Reprendre le contrôle sur son métier
Vos pratiques ont-elles changé votre équilibre entre vie privée et professionnelle ?
“Au début, pas du tout. On entrait dans une zone inconnue, avec peu de références, donc il y avait de l’angoisse et beaucoup d’incertitudes. On faisait du tâtonnement, sans savoir exactement si ça allait marcher.
Mais ce que j’ai vite constaté, c’est que ces pratiques m’ont permis de reprendre le contrôle sur mon métier. Avant, on suivait des recommandations techniques sans trop réfléchir. Aujourd’hui, je passe beaucoup plus de temps sur le terrain, à observer et à prendre des décisions en fonction de ce que je vois.
Avec le recul, cette transition a été bénéfique. On sait mieux ce qui marche et ce qui ne marche pas, on a plus de confiance. Et surtout, on est plus sereins, car on est en accord avec nos valeurs et on construit un modèle durable pour l’avenir.”
Comment convaincre un plus grand nombre d’agriculteurs de s’engager ?
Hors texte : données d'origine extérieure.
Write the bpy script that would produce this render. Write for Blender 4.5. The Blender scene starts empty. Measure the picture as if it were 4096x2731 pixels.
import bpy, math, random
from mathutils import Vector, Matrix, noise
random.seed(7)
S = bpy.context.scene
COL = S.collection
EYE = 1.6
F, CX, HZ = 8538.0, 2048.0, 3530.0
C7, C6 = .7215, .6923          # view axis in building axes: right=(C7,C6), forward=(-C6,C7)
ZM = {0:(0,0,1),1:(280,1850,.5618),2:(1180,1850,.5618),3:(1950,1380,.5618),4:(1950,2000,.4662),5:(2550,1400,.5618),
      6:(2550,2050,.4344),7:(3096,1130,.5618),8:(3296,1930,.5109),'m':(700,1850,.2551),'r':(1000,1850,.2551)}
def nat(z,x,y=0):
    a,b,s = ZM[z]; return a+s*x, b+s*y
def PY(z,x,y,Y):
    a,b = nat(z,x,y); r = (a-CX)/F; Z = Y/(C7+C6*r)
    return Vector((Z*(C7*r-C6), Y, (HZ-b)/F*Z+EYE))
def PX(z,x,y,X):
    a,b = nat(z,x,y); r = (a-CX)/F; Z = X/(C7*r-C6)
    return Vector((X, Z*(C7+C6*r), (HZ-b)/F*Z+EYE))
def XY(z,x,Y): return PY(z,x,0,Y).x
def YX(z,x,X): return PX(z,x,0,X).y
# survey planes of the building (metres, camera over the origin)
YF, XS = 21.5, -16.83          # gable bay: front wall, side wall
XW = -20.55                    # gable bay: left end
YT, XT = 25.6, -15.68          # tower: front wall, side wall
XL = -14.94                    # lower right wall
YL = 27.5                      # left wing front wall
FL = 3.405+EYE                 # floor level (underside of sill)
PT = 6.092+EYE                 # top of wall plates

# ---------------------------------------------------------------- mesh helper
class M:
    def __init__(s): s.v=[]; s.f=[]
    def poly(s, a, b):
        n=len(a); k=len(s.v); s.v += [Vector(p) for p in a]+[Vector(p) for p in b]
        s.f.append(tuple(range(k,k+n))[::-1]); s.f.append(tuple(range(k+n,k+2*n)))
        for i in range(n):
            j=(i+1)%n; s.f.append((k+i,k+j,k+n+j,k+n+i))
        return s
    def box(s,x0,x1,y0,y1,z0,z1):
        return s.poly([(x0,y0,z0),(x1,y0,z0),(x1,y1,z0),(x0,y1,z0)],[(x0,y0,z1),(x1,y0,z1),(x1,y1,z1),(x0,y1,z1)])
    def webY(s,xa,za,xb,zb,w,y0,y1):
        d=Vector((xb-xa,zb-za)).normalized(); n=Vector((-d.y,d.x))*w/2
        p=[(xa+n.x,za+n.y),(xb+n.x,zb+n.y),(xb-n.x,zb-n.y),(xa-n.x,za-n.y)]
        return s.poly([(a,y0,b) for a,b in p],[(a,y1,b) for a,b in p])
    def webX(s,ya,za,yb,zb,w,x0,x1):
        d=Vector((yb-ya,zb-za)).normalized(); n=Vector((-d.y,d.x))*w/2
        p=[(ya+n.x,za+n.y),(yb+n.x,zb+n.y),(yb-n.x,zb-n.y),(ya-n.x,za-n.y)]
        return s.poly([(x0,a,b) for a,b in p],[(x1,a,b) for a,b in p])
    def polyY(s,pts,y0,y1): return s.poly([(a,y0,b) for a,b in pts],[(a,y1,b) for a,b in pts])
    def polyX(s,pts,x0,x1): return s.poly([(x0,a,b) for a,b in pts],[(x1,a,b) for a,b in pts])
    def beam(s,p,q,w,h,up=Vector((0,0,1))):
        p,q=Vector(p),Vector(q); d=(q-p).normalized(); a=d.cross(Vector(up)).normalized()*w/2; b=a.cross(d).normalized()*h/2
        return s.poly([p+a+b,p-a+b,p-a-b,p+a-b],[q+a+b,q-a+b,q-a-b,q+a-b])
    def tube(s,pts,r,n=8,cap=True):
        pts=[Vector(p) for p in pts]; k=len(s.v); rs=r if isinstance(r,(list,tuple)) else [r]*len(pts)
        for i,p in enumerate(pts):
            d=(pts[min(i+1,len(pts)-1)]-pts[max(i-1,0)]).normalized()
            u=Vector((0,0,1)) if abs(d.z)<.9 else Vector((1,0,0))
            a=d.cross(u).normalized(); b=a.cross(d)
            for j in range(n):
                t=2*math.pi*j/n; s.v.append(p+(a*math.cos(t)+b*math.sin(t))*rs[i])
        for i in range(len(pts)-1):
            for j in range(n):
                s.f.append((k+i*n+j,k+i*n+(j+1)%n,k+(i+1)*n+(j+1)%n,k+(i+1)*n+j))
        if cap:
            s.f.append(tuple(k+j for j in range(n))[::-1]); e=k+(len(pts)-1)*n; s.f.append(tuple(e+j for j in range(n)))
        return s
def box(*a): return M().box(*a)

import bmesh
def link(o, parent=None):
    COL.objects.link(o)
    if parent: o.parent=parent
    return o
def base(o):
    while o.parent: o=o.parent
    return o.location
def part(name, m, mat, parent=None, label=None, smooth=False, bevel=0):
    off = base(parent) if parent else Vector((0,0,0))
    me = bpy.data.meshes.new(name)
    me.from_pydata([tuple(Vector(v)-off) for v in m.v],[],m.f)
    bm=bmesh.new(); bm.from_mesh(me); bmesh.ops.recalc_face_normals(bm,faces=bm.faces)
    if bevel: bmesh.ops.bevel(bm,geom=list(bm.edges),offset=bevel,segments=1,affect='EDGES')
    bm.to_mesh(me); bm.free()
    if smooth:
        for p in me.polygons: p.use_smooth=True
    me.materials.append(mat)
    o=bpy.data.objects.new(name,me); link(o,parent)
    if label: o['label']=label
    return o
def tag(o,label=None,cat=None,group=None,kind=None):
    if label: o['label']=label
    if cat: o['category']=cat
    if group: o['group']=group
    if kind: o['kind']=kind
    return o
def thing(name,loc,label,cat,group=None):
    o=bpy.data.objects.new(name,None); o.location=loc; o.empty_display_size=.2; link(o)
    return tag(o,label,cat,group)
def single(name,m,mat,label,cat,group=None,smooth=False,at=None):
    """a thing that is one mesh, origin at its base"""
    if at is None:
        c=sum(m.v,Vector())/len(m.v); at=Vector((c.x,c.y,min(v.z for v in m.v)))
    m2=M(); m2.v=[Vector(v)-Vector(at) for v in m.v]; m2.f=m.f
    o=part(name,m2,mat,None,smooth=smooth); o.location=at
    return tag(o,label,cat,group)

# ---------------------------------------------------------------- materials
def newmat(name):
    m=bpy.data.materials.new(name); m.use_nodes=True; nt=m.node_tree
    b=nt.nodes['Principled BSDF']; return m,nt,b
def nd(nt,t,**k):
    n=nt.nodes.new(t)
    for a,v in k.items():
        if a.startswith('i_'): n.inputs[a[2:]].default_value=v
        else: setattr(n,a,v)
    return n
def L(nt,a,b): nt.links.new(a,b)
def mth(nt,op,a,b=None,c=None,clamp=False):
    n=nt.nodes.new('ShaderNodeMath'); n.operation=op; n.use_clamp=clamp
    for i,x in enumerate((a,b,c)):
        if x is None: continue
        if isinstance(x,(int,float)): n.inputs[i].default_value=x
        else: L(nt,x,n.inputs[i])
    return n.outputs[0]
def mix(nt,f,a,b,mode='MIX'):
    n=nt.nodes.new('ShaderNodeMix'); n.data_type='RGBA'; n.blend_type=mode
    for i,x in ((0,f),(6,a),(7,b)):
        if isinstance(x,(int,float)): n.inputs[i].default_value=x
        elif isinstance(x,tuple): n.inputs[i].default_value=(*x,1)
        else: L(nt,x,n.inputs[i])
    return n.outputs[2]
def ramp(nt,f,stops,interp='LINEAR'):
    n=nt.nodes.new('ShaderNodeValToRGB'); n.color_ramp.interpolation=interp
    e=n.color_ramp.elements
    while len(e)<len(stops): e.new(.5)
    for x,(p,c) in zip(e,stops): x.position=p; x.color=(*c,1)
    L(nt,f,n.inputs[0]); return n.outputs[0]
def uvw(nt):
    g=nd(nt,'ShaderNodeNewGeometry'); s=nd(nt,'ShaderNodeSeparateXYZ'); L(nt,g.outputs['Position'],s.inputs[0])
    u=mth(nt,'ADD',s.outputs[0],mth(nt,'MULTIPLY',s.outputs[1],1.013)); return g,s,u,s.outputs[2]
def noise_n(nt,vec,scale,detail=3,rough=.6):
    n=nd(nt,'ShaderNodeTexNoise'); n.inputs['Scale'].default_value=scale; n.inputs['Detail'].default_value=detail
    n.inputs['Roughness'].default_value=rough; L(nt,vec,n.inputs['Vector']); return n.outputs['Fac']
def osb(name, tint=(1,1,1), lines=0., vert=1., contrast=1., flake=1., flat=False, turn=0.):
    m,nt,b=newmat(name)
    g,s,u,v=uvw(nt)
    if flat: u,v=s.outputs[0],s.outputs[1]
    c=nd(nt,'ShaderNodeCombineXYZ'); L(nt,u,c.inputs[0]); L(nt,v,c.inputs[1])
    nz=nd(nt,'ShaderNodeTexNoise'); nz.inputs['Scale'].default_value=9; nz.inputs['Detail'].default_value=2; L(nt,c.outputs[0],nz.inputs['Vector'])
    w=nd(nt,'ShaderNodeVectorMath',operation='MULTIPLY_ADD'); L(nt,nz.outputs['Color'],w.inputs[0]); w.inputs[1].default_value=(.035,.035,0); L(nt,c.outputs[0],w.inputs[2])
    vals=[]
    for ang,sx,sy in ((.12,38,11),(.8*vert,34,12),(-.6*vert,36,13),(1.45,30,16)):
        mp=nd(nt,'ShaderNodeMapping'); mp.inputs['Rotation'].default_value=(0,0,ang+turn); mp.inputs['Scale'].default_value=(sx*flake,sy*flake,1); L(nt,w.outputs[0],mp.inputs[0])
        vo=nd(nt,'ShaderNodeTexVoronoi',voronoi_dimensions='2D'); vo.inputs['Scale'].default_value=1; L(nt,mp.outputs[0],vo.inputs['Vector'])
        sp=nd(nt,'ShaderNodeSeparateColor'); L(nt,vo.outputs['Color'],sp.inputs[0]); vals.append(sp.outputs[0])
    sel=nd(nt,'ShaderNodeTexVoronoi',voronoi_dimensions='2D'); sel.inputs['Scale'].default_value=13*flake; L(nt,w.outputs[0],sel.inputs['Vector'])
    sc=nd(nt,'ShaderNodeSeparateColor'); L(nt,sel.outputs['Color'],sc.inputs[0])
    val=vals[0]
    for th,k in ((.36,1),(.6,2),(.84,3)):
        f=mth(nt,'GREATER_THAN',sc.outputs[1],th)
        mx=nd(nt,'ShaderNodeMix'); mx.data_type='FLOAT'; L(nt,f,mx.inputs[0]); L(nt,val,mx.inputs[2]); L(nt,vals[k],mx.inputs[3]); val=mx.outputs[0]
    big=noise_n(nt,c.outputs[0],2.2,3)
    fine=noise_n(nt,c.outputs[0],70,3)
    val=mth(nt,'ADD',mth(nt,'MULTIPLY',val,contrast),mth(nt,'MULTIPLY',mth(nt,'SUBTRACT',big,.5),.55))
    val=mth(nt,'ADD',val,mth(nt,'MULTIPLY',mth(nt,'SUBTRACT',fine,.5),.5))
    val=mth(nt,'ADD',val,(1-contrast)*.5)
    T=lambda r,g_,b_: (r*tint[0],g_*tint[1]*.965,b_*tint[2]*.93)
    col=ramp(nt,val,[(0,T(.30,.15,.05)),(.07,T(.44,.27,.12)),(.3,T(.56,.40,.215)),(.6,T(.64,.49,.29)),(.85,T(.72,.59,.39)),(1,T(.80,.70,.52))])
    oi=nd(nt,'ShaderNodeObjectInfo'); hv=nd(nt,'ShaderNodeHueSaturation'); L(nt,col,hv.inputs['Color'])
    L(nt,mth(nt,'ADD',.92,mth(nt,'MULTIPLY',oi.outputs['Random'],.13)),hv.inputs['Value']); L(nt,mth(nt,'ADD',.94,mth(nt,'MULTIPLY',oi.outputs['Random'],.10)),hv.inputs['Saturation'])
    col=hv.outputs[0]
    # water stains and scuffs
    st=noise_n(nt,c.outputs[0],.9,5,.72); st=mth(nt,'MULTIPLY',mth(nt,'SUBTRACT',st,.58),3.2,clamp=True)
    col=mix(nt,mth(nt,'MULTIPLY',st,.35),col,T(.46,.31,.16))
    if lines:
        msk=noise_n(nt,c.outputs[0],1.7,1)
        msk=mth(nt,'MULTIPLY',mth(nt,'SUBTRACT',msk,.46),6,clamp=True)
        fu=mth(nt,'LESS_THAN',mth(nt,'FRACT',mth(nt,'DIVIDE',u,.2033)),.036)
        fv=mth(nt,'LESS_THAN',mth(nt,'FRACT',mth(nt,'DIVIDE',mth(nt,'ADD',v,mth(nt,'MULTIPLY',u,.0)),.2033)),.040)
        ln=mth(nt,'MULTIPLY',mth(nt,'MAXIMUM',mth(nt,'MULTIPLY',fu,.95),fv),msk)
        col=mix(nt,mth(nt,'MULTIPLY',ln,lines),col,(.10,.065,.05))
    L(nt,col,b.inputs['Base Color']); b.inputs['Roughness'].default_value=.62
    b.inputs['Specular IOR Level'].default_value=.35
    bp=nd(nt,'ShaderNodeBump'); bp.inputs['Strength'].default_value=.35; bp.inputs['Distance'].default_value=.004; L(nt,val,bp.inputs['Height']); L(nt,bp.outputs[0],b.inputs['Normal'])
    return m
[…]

“Il faut de l’échange pour qu’on puisse avancer ensemble. C’est pour cela que j’ai contribué à créer quatre groupes d’agriculteurs à travers mon territoire, pour partager nos expériences. Ce genre d’échanges est fondamental : beaucoup craignent de se lancer seuls. On peut éviter les erreurs des uns et des autres, et surtout prouver que cette transition est possible sans mettre en péril l’exploitation.
Aujourd’hui, on vulgarise l’agroécologie sur un territoire qui n’était pas destiné à ça. Les mentalités évoluent, mais lentement. Si on veut que ce modèle se généralise, il faut donner aux agriculteurs des repères concrets, des expériences et un accompagnement adapté.”
À travers son engagement dans l’agroécologie et la création de Gumi Graines, Laurent Haye prouve qu’il est possible de concilier performance agricole, respect de l’environnement et épanouissement personnel. Malgré les défis, il a su bâtir un modèle en accord avec ses valeurs, tout en inspirant d’autres agriculteurs à franchir le pas.